Information supplied:
▽

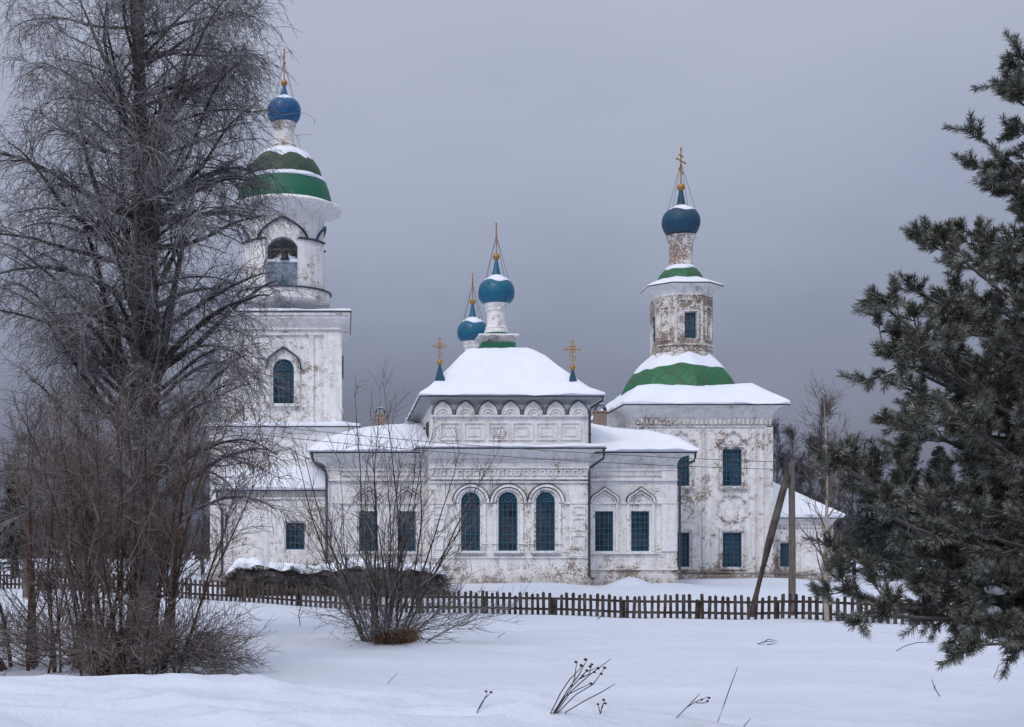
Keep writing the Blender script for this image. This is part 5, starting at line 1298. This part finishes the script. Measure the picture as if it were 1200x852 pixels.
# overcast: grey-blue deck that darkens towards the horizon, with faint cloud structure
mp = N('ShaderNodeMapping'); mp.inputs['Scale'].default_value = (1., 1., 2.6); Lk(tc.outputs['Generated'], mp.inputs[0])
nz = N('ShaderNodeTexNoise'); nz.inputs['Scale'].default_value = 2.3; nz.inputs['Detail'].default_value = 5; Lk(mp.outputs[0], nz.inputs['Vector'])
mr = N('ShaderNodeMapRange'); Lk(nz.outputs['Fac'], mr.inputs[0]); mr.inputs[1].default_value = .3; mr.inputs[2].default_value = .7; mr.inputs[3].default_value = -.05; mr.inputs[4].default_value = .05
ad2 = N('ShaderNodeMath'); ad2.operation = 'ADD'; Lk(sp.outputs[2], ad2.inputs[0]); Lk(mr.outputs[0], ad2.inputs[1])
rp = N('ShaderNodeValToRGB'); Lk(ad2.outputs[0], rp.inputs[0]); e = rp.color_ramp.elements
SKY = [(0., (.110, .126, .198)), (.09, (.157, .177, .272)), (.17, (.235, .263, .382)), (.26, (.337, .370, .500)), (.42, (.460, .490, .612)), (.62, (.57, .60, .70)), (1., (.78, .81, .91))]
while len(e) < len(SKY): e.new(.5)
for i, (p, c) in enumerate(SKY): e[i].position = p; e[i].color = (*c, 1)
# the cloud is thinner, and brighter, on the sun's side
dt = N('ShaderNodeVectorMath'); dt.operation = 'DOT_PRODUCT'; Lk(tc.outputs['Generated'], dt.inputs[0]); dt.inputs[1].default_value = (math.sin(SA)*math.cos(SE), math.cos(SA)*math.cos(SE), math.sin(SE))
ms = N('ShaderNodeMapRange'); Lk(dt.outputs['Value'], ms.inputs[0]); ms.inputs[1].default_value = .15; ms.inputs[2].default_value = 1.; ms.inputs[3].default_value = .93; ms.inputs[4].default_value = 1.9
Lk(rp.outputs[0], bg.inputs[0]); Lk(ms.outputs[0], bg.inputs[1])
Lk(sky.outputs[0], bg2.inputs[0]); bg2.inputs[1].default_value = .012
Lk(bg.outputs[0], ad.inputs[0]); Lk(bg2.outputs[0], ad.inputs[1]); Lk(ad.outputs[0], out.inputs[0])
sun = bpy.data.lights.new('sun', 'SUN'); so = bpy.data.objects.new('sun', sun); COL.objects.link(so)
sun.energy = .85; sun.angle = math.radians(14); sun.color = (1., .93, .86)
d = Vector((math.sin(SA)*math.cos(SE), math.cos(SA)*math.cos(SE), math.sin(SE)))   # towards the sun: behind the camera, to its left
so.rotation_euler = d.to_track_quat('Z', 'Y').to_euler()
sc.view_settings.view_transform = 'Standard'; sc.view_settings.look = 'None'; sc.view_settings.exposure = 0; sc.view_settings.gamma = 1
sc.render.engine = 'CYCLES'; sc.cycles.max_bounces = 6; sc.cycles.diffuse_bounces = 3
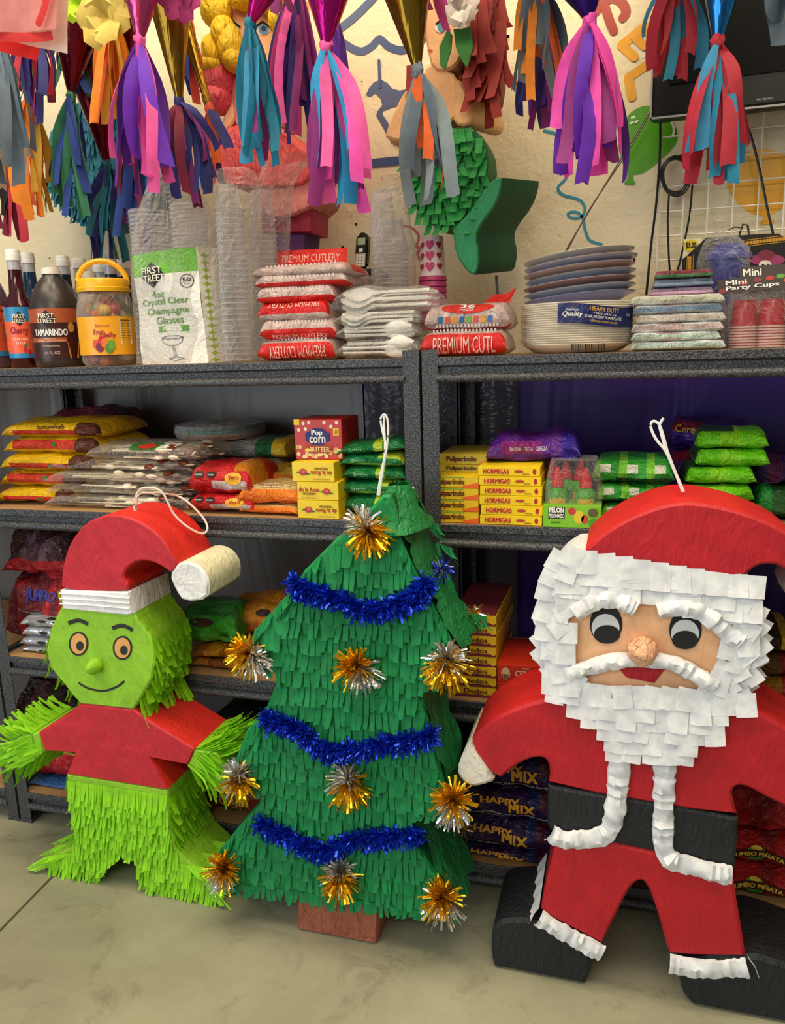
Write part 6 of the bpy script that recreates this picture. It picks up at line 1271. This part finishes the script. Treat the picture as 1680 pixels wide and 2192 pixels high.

△

Your objective:
Give the data again exactly as written, with all pictures left out.

Expected answer:
Keep writing the Blender script for this image. This is part 5, starting at line 1298. This part finishes the script. Measure the picture as if it were 1200x852 pixels.
# overcast: grey-blue deck that darkens towards the horizon, with faint cloud structure
mp = N('ShaderNodeMapping'); mp.inputs['Scale'].default_value = (1., 1., 2.6); Lk(tc.outputs['Generated'], mp.inputs[0])
nz = N('ShaderNodeTexNoise'); nz.inputs['Scale'].default_value = 2.3; nz.inputs['Detail'].default_value = 5; Lk(mp.outputs[0], nz.inputs['Vector'])
mr = N('ShaderNodeMapRange'); Lk(nz.outputs['Fac'], mr.inputs[0]); mr.inputs[1].default_value = .3; mr.inputs[2].default_value = .7; mr.inputs[3].default_value = -.05; mr.inputs[4].default_value = .05
ad2 = N('ShaderNodeMath'); ad2.operation = 'ADD'; Lk(sp.outputs[2], ad2.inputs[0]); Lk(mr.outputs[0], ad2.inputs[1])
rp = N('ShaderNodeValToRGB'); Lk(ad2.outputs[0], rp.inputs[0]); e = rp.color_ramp.elements
SKY = [(0., (.110, .126, .198)), (.09, (.157, .177, .272)), (.17, (.235, .263, .382)), (.26, (.337, .370, .500)), (.42, (.460, .490, .612)), (.62, (.57, .60, .70)), (1., (.78, .81, .91))]
while len(e) < len(SKY): e.new(.5)
for i, (p, c) in enumerate(SKY): e[i].position = p; e[i].color = (*c, 1)
# the cloud is thinner, and brighter, on the sun's side
dt = N('ShaderNodeVectorMath'); dt.operation = 'DOT_PRODUCT'; Lk(tc.outputs['Generated'], dt.inputs[0]); dt.inputs[1].default_value = (math.sin(SA)*math.cos(SE), math.cos(SA)*math.cos(SE), math.sin(SE))
ms = N('ShaderNodeMapRange'); Lk(dt.outputs['Value'], ms.inputs[0]); ms.inputs[1].default_value = .15; ms.inputs[2].default_value = 1.; ms.inputs[3].default_value = .93; ms.inputs[4].default_value = 1.9
Lk(rp.outputs[0], bg.inputs[0]); Lk(ms.outputs[0], bg.inputs[1])
Lk(sky.outputs[0], bg2.inputs[0]); bg2.inputs[1].default_value = .012
Lk(bg.outputs[0], ad.inputs[0]); Lk(bg2.outputs[0], ad.inputs[1]); Lk(ad.outputs[0], out.inputs[0])
sun = bpy.data.lights.new('sun', 'SUN'); so = bpy.data.objects.new('sun', sun); COL.objects.link(so)
sun.energy = .85; sun.angle = math.radians(14); sun.color = (1., .93, .86)
d = Vector((math.sin(SA)*math.cos(SE), math.cos(SA)*math.cos(SE), math.sin(SE)))   # towards the sun: behind the camera, to its left
so.rotation_euler = d.to_track_quat('Z', 'Y').to_euler()
sc.view_settings.view_transform = 'Standard'; sc.view_settings.look = 'None'; sc.view_settings.exposure = 0; sc.view_settings.gamma = 1
sc.render.engine = 'CYCLES'; sc.cycles.max_bounces = 6; sc.cycles.diffuse_bounces = 3
Write part 6 of the bpy script that recreates this picture. It picks up at line 1271. This part finishes the script. Treat the picture as 1680 pixels wide and 2192 pixels high.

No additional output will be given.